Lindsey Mazurek, assistant professor in the Department of Classical Studies at Indiana University, Bloomington, will give the lecture, “Women In the Cults of Isis: Patrons, Symbols and Pariahs,” at 5:30 p.m. Nov. 7 in Richards Hall, room 15.
The lecture is part of the lecture series of the Archaeological Institute of America, Lincoln-Omaha Society
Mazurek’s research focuses on issues of race, ethnicity, identity, change and materiality in the Roman Empire. In her lecture she will explore the role of women cults in the Roman Empire.

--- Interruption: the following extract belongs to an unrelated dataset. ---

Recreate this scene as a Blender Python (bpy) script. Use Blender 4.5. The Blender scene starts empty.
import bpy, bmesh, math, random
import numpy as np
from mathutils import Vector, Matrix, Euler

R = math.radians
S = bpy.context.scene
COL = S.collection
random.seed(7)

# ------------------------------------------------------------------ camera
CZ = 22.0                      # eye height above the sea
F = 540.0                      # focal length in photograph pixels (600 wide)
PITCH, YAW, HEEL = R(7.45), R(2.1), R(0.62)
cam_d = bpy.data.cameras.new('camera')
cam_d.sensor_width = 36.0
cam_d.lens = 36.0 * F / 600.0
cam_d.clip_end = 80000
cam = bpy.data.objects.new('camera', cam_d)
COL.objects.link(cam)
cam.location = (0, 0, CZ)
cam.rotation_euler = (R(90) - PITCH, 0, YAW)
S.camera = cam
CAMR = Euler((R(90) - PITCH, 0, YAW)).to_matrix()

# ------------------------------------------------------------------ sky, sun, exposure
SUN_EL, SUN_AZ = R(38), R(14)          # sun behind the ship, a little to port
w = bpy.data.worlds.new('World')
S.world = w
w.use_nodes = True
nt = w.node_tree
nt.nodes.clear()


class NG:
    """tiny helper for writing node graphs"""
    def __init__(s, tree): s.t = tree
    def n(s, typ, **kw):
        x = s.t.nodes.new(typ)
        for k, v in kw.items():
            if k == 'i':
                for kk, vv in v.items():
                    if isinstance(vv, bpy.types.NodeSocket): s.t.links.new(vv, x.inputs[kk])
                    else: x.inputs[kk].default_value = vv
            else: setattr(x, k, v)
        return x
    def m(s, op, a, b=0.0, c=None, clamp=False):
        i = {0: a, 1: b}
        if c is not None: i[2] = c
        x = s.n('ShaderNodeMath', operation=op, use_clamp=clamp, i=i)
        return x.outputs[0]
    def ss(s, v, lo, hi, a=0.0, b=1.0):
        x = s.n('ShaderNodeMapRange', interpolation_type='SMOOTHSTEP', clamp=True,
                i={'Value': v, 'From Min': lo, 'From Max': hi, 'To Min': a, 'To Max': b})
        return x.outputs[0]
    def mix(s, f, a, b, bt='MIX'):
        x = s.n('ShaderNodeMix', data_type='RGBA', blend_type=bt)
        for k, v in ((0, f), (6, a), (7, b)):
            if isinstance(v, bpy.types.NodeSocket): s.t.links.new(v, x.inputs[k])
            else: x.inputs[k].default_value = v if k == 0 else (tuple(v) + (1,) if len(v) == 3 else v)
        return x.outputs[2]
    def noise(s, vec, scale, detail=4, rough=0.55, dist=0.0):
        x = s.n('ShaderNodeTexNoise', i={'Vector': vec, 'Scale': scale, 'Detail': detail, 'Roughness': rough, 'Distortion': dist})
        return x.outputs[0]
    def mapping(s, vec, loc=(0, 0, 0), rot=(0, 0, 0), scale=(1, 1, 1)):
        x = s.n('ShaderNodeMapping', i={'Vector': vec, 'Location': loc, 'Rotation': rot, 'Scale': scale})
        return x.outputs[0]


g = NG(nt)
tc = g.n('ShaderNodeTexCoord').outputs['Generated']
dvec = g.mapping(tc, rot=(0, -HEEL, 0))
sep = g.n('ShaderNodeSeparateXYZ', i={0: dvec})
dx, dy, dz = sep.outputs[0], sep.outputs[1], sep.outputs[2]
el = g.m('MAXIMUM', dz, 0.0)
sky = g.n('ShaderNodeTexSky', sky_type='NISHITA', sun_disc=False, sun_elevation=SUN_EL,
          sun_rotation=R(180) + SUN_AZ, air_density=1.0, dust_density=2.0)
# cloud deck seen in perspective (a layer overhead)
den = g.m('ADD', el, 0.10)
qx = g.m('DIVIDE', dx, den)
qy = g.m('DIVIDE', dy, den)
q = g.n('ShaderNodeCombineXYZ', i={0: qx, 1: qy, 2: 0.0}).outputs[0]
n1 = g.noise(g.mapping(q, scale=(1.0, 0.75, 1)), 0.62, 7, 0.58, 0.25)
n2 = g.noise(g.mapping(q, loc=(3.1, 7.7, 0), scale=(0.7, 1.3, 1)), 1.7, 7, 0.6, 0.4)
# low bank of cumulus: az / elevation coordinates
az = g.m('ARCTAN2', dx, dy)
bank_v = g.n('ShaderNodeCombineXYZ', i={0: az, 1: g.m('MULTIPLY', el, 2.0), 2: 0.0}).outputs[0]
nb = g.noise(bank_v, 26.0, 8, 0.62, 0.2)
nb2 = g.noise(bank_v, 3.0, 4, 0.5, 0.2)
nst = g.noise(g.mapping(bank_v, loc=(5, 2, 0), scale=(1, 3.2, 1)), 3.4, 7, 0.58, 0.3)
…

From neopagans to feminists, many today think of Isis as a goddess of and for women. Given that Isis was a patron of childbirth and marriage, two activities closely associated with women in antiquity, this assumption is not entirely off the mark. Women also appear frequently in artistic depictions of the Isis cult, from wall paintings at Pompeii to gravestones in Athens. But women were largely excluded from priesthoods and other positions of power and were marginalized further through cult regulations.
Mazurek brings together literary, epigraphic and artistic evidence to examine the roles of women and femininity in Egyptian cults during the Hellenistic and Roman periods. This evidence paints a complex and dynamic portrait of the female experience of Egyptian religion, which relied on women to communicate its ideals to a broad audience while denying them power and status.